Hanya Islam memiliki konsep khas baik dari sisi mitigasi, maupun penanganan bencana. Mitigasi terletak pada upaya memastikan tidak adanya pengelolaan lahan seperti hutan secara ugal-ugalan. Seperti, saat terjadinya bencana. Justru negara menerapkan prinsip tanggap dan sigap.
Adapun Sistem Islam (Khilafah Islamiyah), akan menerapkan dalam mengurus rakyat yang melibatkan para ahli. Seorang khalifah akan melakukan komunikasi langsung kepada para wali (pejabat tingkat gubernur), untuk mendapatkan laporan mengenai bencana. Khalifah juga akan mengoordinir langsung kerja sama lintas sektoral melalui departemen maslahiyah (kemaslahatan umum).
Sistem Islam (Khilafah Islamiyah) akan berkomunikasi dengan wilayah yang paling dekat dari lokasi bencana agar dapat menyalurkan logistik yang dibutuhkan masyarakat ketika pascabencana. Seperti; kesehatan, pendidikan, media, transportasi, Jalan, pertanian dll.
Begitu pula dalam menormalkan aktivitas pendidikan, negara secara responsif dapat mendirikan tenda pengungsian, mengerahkan bantuan melalui pejabat di wilayah terdekat untuk membantu membuka akses melalui jalur darat, laut maupun udara dan memobilisasi guru yang akan diperbantukan di wilayah terdampak.

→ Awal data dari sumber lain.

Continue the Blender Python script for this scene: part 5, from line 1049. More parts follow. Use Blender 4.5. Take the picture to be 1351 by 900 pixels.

Dalam menangani bencana, sistem Islam tidak lepas dari skenario anggaran. Pendanaannya melalui mekanisme Baitulmal, yang berasal dari; pos-pos pendapatan negara berupa pemasukan tetap. Yaitu; Fai, ganimah, Anfal, kharaj, dan jizyah, serta pemasukan dari hak milik umum dengan berbagai macam bentuknya, pemasukan dari hak milik negara, seperti; usyur, khumus, rikaz, dan tambang.
Pengeluaran dana di Baitulmal pada saat kondisi keterpaksaan. Seperti; bencana termasuk banjir, angin topan, dll. Jika harta tersedia di Baitulmal, wajib segera disalurkan, apabila tidak tersedia, negara berkewajiban menghimpun dana dari kaum muslim dan menyalurkannya melalui Baitulmal. Bahkan jika, penundaan dikhawatirkan menimbulkan penderitaan, negara wajib meminjam dana terlebih dahulu untuk kemudian disalurkan, yang selanjutnya dilunasi dari dana yang dihimpun dari kaum muslim. Maka dengan mekanisme ini negara memastikan terpenuhinya kebutuhan dasar rakyat, pada fase tanggap darurat.
Allah SWT berfirman; “(Ingatlah) ketika Tuhanmu berfirman kepada para malaikat, “Aku hendak menjadikan khalifah di bumi.” Mereka berkata, “Apakah Engkau hendak menjadikan orang yang merusak dan menumpahkan darah di sana, sedangkan kami bertasbih memuji-Mu dan menyucikan nama-Mu?” Dia berfirman, “Sesungguhnya Aku mengetahui apa yang tidak kamu ketahui.”(TQS.al-Baqarah: 30). Wallahua’lam bishawwab.